Em segundo lugar, o direito a empreender não pode se sobrepor à liberdade de expressão, assim como não pode se sobrepor à igualdade racial e a nenhum outro direito fundamental do homem. O discurso raso e infantil que está se alastrando nas mídias sociais é o de que as plataformas de comunicação são empresas privadas que têm o direito de restringir quem quer que queiram. Esse argumento é tão ridículo que chega a ser inacreditável que pessoas adultas e com um mínimo de formação intelectual o entendam como válido. Ora, se Twitter e Facebook podem banir usuários somente porque suas ideias diferem das concepções mais comuns em vigência, poderiam as empresas aéreas, os restaurantes, os supermercados e as lojas de roupa, por exemplo, banir alguém pelo mesmo motivo? Se sua resposta for “sim”, o mundo que você almeja não passa de uma distopia das mais macabras. Afinal, basta que você pare de pensar dentro do que for estipulado como “normal” para que seu nome seja incluído em alguma lista de expurgo.

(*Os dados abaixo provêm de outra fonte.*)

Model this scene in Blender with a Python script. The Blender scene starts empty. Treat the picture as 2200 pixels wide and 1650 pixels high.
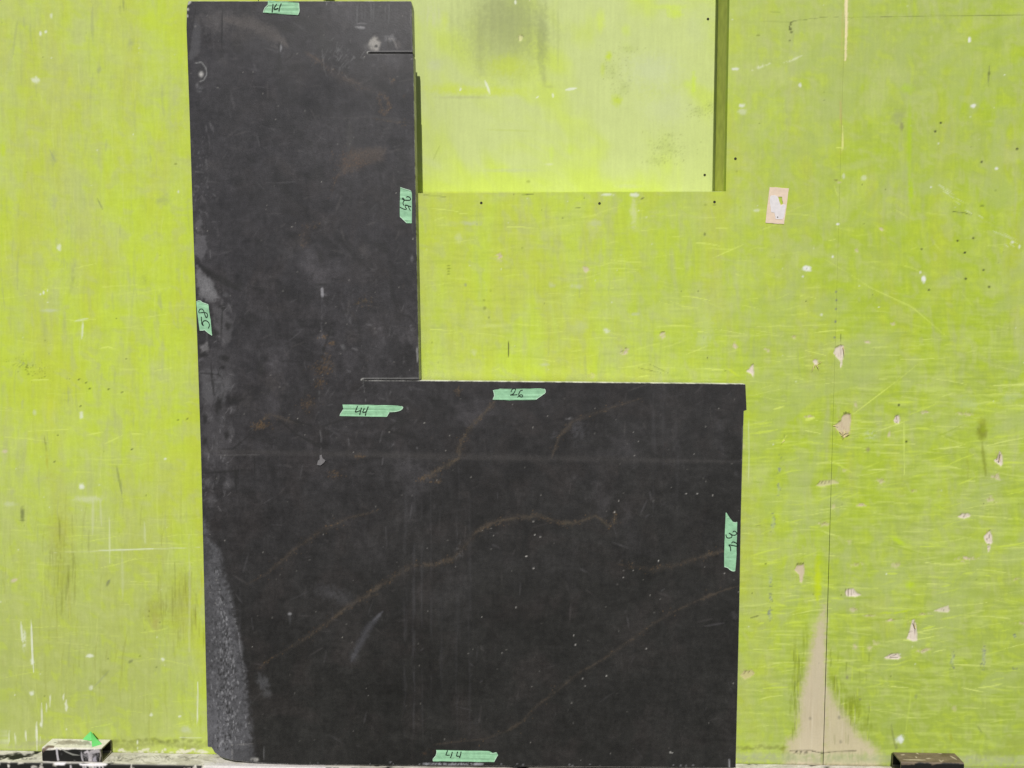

Por fim, quero tratar especificamente da legislação que favorece Twitter, Facebook, Google e afins, protegendo essas empresas de uma miríade de processos judiciais que as impediriam de existir. A seção 230 da Lei de Telecomunicações de 1966, um pequeno texto de apenas 26 palavras, dá imunidade a qualquer pessoa ou empresa que replique conteúdo de terceiros na internet. Essa imunidade foi e continua sendo essencial para que a internet seja uma zona livre. Ela subentende, no entanto, uma contrapartida: que a parte a publicar a informação não aja como um editora de conteúdo. O que Twitter e Facebook fizeram com Donald Trump – e com muita gente menos famosa que ele nos últimos anos – foi justamente agir como editores, dizendo quem pode e quem não pode falar por suas plataformas, e restringindo o que pode e o que não pode ser dito. A regra, nesse caso, é clara: se você editar cada um dos seus usuários, tratando-os individualmente, passará a ser responsável pelo conteúdo que publica. Você está filtrando, adicionando avisos, favorecendo um ponto de vista em detrimento de outro. Você agora é muito mais parecido com um jornal que com uma empresa de telefonia. Deixou de transportar informação para escolher o que informar. Sua imunidade precisa acabar.
No ano passado, alguns perfis brasileiros de Twitter foram desativados. Estavam na lista gente como Allan dos Santos e Bernardo Küster, dois influenciadores aos quais já teci inúmeras críticas, e cujas opiniões sobre o governo Bolsonaro são diametralmente opostas às minhas. Na época do ocorrido, no entanto, deixei claro que achava aquilo um exemplo de censura condenável. Alguns amigos e seguidores fizeram chacota com minha posição. Disseram que estavam felizes demais, comemorando, e que depois pensariam se aquilo era ruim ou não. A coisa não parou de acontecer. Todos os dias, perfis de gente que fala o que Jack Dorsey e Mark Zuckerberg consideram errado são calados em suas redes, ao mesmo tempo em que perfis de criminosos, ditadores e assassinos são mantidos intactos. E todos os dias tem gente que se diz apreciadora da liberdade aplaudindo esses atos de censura.
No fim das contas, parece que a liberdade é um conceito elevado demais para muita gente. Basta uma pequena afronta às suas opiniões pessoais para que cerrem fileiras com censuradores. Como disse no início, sua sede de vingança e seu nojinho seletivo valem mais que um princípio fundamental. Quando também forem calados, será tarde demais.